Aim of the task - From the listing, collect all lines containing the word "picture".
>> START
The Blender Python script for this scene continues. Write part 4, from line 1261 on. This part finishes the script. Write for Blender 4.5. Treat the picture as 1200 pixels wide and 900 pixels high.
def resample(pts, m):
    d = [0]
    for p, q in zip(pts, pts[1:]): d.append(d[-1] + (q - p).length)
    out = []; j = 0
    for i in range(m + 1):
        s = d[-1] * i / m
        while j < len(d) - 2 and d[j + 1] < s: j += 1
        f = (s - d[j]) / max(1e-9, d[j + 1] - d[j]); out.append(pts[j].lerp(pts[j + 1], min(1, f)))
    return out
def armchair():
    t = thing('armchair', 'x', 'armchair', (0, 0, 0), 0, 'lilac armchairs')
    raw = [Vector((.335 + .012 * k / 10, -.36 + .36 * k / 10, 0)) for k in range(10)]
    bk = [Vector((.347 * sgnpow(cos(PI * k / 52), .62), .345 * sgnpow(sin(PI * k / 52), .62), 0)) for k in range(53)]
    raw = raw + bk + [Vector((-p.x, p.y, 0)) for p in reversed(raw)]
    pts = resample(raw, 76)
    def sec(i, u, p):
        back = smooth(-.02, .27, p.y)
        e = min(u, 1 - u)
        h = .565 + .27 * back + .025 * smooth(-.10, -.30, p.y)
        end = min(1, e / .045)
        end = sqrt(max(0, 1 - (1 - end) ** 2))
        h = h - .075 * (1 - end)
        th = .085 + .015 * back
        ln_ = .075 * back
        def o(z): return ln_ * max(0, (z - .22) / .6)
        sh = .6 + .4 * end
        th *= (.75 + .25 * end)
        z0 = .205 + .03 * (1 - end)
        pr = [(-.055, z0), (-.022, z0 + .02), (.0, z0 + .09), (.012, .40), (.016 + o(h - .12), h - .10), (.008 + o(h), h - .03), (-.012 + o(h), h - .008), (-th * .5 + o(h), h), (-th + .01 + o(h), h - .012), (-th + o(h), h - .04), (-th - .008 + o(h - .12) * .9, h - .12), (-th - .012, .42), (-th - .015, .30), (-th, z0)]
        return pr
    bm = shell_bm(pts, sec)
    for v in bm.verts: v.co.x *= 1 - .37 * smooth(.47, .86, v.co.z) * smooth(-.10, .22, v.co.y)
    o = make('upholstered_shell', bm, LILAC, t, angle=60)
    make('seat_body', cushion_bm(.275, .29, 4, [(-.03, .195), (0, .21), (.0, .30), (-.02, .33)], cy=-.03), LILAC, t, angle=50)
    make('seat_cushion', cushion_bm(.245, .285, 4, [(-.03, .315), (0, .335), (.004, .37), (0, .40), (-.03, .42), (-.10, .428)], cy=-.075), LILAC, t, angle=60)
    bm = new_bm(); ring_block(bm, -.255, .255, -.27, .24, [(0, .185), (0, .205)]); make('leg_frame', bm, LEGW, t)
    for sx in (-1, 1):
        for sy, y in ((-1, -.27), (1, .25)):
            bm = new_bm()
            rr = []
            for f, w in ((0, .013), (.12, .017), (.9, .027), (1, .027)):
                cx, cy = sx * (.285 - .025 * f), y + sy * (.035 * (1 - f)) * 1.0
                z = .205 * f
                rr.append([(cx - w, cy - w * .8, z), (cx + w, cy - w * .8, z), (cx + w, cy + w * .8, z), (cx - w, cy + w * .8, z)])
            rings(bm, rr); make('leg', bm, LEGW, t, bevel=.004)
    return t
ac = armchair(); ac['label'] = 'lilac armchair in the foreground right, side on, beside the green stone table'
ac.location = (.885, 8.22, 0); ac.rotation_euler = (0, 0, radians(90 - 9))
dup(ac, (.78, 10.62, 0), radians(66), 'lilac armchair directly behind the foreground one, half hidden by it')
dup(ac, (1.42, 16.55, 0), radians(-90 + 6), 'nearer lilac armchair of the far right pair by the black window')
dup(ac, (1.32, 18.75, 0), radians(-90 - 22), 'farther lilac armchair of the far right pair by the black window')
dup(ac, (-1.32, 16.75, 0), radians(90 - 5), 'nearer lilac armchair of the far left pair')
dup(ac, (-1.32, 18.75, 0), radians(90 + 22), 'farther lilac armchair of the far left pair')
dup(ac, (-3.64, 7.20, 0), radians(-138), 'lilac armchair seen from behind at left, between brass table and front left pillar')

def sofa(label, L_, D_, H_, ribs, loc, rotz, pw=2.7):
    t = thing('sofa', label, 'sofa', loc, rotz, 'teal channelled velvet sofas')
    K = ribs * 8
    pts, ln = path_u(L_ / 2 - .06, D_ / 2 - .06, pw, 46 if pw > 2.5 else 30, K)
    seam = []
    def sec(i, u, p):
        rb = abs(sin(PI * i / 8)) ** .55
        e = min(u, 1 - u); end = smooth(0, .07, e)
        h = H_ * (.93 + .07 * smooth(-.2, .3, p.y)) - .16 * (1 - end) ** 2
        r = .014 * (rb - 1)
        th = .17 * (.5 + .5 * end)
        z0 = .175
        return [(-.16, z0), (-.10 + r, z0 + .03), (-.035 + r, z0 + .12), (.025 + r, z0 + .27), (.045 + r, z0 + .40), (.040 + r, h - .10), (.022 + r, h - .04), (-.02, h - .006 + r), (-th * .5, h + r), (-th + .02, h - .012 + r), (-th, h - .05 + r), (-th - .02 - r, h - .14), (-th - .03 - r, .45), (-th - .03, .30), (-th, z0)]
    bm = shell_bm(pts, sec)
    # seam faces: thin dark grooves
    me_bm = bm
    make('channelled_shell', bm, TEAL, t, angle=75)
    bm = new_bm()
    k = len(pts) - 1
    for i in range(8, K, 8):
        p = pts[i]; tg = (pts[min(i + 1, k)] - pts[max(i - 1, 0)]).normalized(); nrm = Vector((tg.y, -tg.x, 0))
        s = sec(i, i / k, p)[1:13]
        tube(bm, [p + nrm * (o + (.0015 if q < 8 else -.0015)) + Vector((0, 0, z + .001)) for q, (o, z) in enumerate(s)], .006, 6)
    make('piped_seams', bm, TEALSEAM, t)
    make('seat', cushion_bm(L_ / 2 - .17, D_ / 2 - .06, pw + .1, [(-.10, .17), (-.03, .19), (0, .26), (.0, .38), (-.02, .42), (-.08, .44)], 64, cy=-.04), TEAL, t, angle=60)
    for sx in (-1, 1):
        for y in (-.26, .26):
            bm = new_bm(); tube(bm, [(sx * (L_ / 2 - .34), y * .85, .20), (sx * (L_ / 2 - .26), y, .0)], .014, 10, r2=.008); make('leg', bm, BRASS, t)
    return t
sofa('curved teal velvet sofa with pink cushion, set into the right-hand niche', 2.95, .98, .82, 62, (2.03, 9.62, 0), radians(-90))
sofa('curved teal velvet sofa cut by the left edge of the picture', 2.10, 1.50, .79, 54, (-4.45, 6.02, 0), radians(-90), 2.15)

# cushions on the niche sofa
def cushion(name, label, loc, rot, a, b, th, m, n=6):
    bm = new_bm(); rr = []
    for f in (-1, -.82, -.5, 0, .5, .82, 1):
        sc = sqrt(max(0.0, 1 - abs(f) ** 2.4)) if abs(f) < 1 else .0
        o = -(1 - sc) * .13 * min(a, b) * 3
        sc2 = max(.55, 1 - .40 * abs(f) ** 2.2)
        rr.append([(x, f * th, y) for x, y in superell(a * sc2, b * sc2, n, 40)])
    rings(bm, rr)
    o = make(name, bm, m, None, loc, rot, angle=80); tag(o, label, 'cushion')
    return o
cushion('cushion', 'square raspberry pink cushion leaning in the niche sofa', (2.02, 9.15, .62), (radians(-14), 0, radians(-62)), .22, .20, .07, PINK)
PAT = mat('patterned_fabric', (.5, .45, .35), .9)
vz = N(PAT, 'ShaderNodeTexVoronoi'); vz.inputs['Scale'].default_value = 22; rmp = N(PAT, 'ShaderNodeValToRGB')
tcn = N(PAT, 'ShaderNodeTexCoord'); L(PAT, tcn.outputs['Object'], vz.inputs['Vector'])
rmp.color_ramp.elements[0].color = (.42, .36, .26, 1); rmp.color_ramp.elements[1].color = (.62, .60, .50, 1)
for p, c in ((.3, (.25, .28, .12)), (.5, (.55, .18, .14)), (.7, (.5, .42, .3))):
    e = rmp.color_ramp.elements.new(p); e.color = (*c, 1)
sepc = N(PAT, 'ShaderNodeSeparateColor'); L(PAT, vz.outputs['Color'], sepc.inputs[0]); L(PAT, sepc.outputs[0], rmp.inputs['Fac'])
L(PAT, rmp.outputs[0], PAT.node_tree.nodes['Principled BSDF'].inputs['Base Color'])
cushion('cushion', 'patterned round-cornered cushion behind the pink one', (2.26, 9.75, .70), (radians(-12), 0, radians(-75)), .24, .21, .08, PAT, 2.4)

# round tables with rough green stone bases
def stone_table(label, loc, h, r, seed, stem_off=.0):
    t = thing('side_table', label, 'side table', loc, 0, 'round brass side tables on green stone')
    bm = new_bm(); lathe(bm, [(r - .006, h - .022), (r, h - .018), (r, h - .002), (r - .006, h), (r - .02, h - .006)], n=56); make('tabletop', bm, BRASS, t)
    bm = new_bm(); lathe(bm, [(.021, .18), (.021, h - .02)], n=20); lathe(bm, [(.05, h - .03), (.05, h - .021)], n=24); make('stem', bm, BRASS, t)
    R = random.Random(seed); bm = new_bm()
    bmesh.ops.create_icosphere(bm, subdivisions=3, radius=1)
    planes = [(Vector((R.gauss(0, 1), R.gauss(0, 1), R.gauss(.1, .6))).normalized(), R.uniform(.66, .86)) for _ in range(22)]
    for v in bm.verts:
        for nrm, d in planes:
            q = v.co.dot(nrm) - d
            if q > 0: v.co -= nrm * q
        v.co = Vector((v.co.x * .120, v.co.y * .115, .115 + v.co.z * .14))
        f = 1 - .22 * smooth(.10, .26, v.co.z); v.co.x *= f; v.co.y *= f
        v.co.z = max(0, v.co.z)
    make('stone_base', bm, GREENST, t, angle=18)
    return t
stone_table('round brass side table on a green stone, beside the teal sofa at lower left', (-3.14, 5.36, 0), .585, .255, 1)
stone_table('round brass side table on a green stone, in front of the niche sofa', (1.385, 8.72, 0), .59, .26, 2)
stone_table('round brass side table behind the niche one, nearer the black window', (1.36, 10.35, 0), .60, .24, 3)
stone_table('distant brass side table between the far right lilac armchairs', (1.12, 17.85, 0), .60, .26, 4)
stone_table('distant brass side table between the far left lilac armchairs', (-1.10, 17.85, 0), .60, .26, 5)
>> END
Task output -
The Blender Python script for this scene continues. Write part 4, from line 1261 on. This part finishes the script. Write for Blender 4.5. Treat the picture as 1200 pixels wide and 900 pixels high.
sofa('curved teal velvet sofa cut by the left edge of the picture', 2.10, 1.50, .79, 54, (-4.45, 6.02, 0), radians(-90), 2.15)